Несмотря на все эти домашние баталии, школьная жизнь моя шла, как обычно, — я с удовольствием занимался гуманитарными предметами и по-прежнему недолюбливал естественные науки. Более всего я любил историю — в значительной мере из-за самого учителя. Ему было около пятидесяти пяти лет, лицом и всеми манерами он напоминал персонажей картин девятнадцатого века — типичный интеллигент былой России. Язык его был весьма выразителен, и он очень красочно рассказывал нам о русской истории. А когда дело касалось истории современной, он трактовал ее неортодоксально. К примеру, говоря о второй мировой войне, он, вместо прославления роли компартии в победе, подчеркивал жертвенность и героизм простых людей.

Мне никогда не забыть встречи с одним из реальных героев. Какое разочарование! Мне было что-то около четырнадцати лет, когда однажды собрали всю нашу школу на встречу с „великим героем” революции маршалом Буденным. Вместо того чтобы разойтись после уроков по домам, пришлось идти на эту встречу — так что никто не был в большом восторге от необходимости тратить время на выслушивание ерунды, которую собирался промямлить нам этот старый большевик. „Великий герой” прибыл на правительственной машине, и появился он как раз вовремя, чтобы увидеть, как мы пытаемся улизнуть из школы, а учителя загоняют нас в класс. Он, действительно, был стариком, но уж никак не мямлей — взбешенный, ворвался он в зал и обрушился с матерной руганью и на нас, и на учителей, причем пользовался он выражениями, которых прежде мне слышать не доводилось.

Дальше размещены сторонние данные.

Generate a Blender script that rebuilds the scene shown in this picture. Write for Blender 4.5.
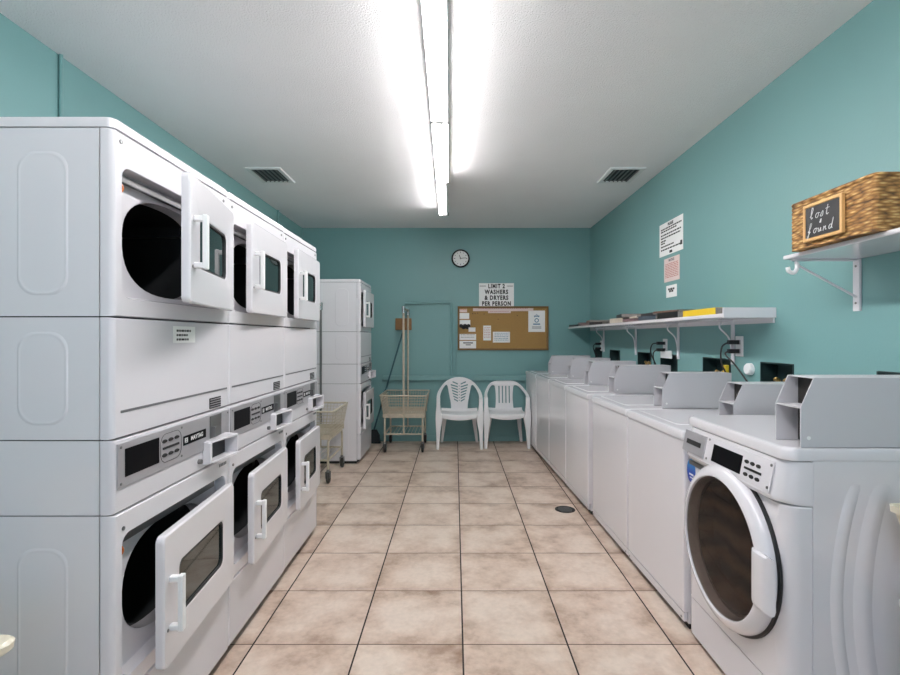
import bpy, bmesh, math, random
from mathutils import Vector, Matrix
random.seed(7)
for o in list(bpy.data.objects): bpy.data.objects.remove(o, do_unlink=True)
SC = bpy.context.scene
COL = SC.collection
H = 1.345                     # eye height; 496 px focal length in a 900 px wide frame

# ------------------------------------------------------------------ camera, world, light, exposure
cd = bpy.data.cameras.new('camera'); cam = bpy.data.objects.new('camera', cd); COL.objects.link(cam)
cam.location = (0, 0, H); cam.rotation_euler = (math.radians(90), 0, 0)
cd.sensor_width = 36; cd.lens = 496/900*36; cd.clip_start = .02
cd.shift_x = -5/900; cd.shift_y = -.5/900
SC.camera = cam
w = bpy.data.worlds.new('world'); SC.world = w; w.use_nodes = True
bg = w.node_tree.nodes['Background']; _n, _l = w.node_tree.nodes, w.node_tree.links
_tc = _n.new('ShaderNodeTexCoord'); _sp = _n.new('ShaderNodeSeparateXYZ'); _cr = _n.new('ShaderNodeValToRGB')
_mr = _n.new('ShaderNodeMapRange'); _mr.inputs[1].default_value = -.12; _mr.inputs[2].default_value = .12
_l.new(_tc.outputs['Generated'], _sp.inputs[0]); _l.new(_sp.outputs[2], _mr.inputs[0]); _l.new(_mr.outputs[0], _cr.inputs[0])
_cr.color_ramp.elements[0].color = (.84, .90, 1.0, 1); _cr.color_ramp.elements[1].color = (.15, .22, .38, 1)   # bright lower half added to light the ceiling / sky
_l.new(_cr.outputs[0], bg.inputs[0]); bg.inputs[1].default_value = 2.1
SC.view_settings.view_transform = 'Standard'; SC.view_settings.look = 'None'
SC.view_settings.gamma = 1; SC.view_settings.use_curve_mapping = False
SC.view_settings.exposure = 0.33
TUBE_STRENGTH = 54.0
SC.cycles.use_denoising = True
SC.cycles.max_bounces = 10; SC.cycles.diffuse_bounces = 6; SC.cycles.sample_clamp_indirect = 6
pl = bpy.data.lights.new('window_portal', 'AREA'); pl.shape = 'RECTANGLE'; pl.size = 3.4; pl.size_y = 2.2
pl.cycles.is_portal = True
po = bpy.data.objects.new('window_portal', pl); COL.objects.link(po)
po.location = (-.1, -2.62, 1.4); po.rotation_euler = (math.radians(90), 0, 0)   # set below to face +Y
po.rotation_euler = (math.radians(-90), 0, math.radians(0))

# ------------------------------------------------------------------ helpers
def lin(r, g, b):
    f = lambda c: (c/255/12.92) if c/255 <= .04045 else ((c/255+.055)/1.055)**2.4
    return (f(r), f(g), f(b), 1)
def nt(m): return m.node_tree.nodes, m.node_tree.links
def mat(name, rgb, rough=.5, metal=0, spec=.5, coat=0, noise=0, nscale=8, emit=0, bump=0, bscale=60):
    m = bpy.data.materials.new(name); m.use_nodes = True
    N, L = nt(m); b = N['Principled BSDF']
    b.inputs['Base Color'].default_value = rgb; b.inputs['Roughness'].default_value = rough
    b.inputs['Metallic'].default_value = metal; b.inputs['Specular IOR Level'].default_value = spec
    b.inputs['Coat Weight'].default_value = coat; b.inputs['Coat Roughness'].default_value = .08
    tc = N.new('ShaderNodeTexCoord')
    if emit:
        b.inputs['Emission Color'].default_value = rgb; b.inputs['Emission Strength'].default_value = emit
    if noise:
        n = N.new('ShaderNodeTexNoise'); n.inputs['Scale'].default_value = nscale; n.inputs['Detail'].default_value = 5
        r = N.new('ShaderNodeMapRange'); r.inputs[3].default_value = 1-noise; r.inputs[4].default_value = 1+noise
        v = N.new('ShaderNodeMix'); v.data_type = 'RGBA'; v.blend_type = 'MULTIPLY'; v.inputs[0].default_value = 1
        v.inputs[6].default_value = rgb
        L.new(tc.outputs['Object'], n.inputs['Vector']); L.new(n.outputs[0], r.inputs[0])
        L.new(r.outputs[0], v.inputs[7]); L.new(v.outputs[2], b.inputs['Base Color'])
    if bump:
        n2 = N.new('ShaderNodeTexNoise'); n2.inputs['Scale'].default_value = bscale; n2.inputs['Detail'].default_value = 6
        bp = N.new('ShaderNodeBump'); bp.inputs['Strength'].default_value = bump; bp.inputs['Distance'].default_value = .01
        L.new(tc.outputs['Object'], n2.inputs['Vector']); L.new(n2.outputs[0], bp.inputs['Height']); L.new(bp.outputs[0], b.inputs['Normal'])
    return m

def part(name, bm, m, parent=None, bevel=0, smooth=False, loc=None, rot=None, seg=2):
    bmesh.ops.recalc_face_normals(bm, faces=bm.faces)
    me = bpy.data.meshes.new(name); bm.to_mesh(me); bm.free()
    o = bpy.data.objects.new(name, me); COL.objects.link(o)
    if isinstance(m, (list, tuple)):
        for k in m: me.materials.append(k)
    else: me.materials.append(m)
    if smooth or bevel:
        for p in me.polygons: p.use_smooth = True
    if bevel:
        md = o.modifiers.new('bevel', 'BEVEL'); md.width = bevel; md.segments = seg; md.limit_method = 'ANGLE'
        md.harden_normals = True; md.angle_limit = math.radians(40)
    elif smooth:
        me.set_sharp_from_angle(angle=math.radians(38))
        wn = o.modifiers.new('weighted_normals', 'WEIGHTED_NORMAL'); wn.keep_sharp = True; wn.weight = 80
    if parent: o.parent = parent
    if loc: o.location = loc
    if rot: o.rotation_euler = rot
    return o
def empty(name, loc=(0,0,0), rz=0):
    o = bpy.data.objects.new(name, None); COL.objects.link(o); o.location = loc; o.rotation_euler = (0,0,rz)
    o.empty_display_size = .1
    return o
def tag(o, label, cat, group=None, kind=None):
    o['label'] = label; o['category'] = cat
    if group: o['group'] = group
    if kind: o['kind'] = kind
    return o
def B(): return bmesh.new()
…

Говорил он неграмотно и совершенно бессвязно — так, собрание каких-то анекдотов, к тому же неинтересных. Когда все это кончилось и мы наконец отправились по домам, один из моих приятелей шепотом спросил меня: „Думаешь, все „великие герои” вроде этого старика?” Я задавал себе тот же вопрос.

Школу я окончил летом 1958 года. Казалось, если я не поступлю в Московский институт международных отношений, чтобы стать дипломатом, — наступит конец света. Но я недобрал баллов. Так что пришлось подавать документы на восточный факультет Московского университета. Я сдал вступительные экзамены и осенью того же года приступил к занятиям. Так началась моя карьера специалиста по Японии. С первого же момента мне понравилось все, чему меня учили. Еще в школе мне доводилось читать японских авторов — теперь я уже не помню всех их, но потрясение, вызванное книгой Акутагавы Рюноскэ до сих пор незабываемо. Уже с первой страницы „Расемона” я понял, что автор — гений и что пишет он о людях, вроде тех, что жили в России. Его стиль напоминал манеру Тургенева. Этот писатель из далекой страны словно бы писал о России, о ее самом сокровенном.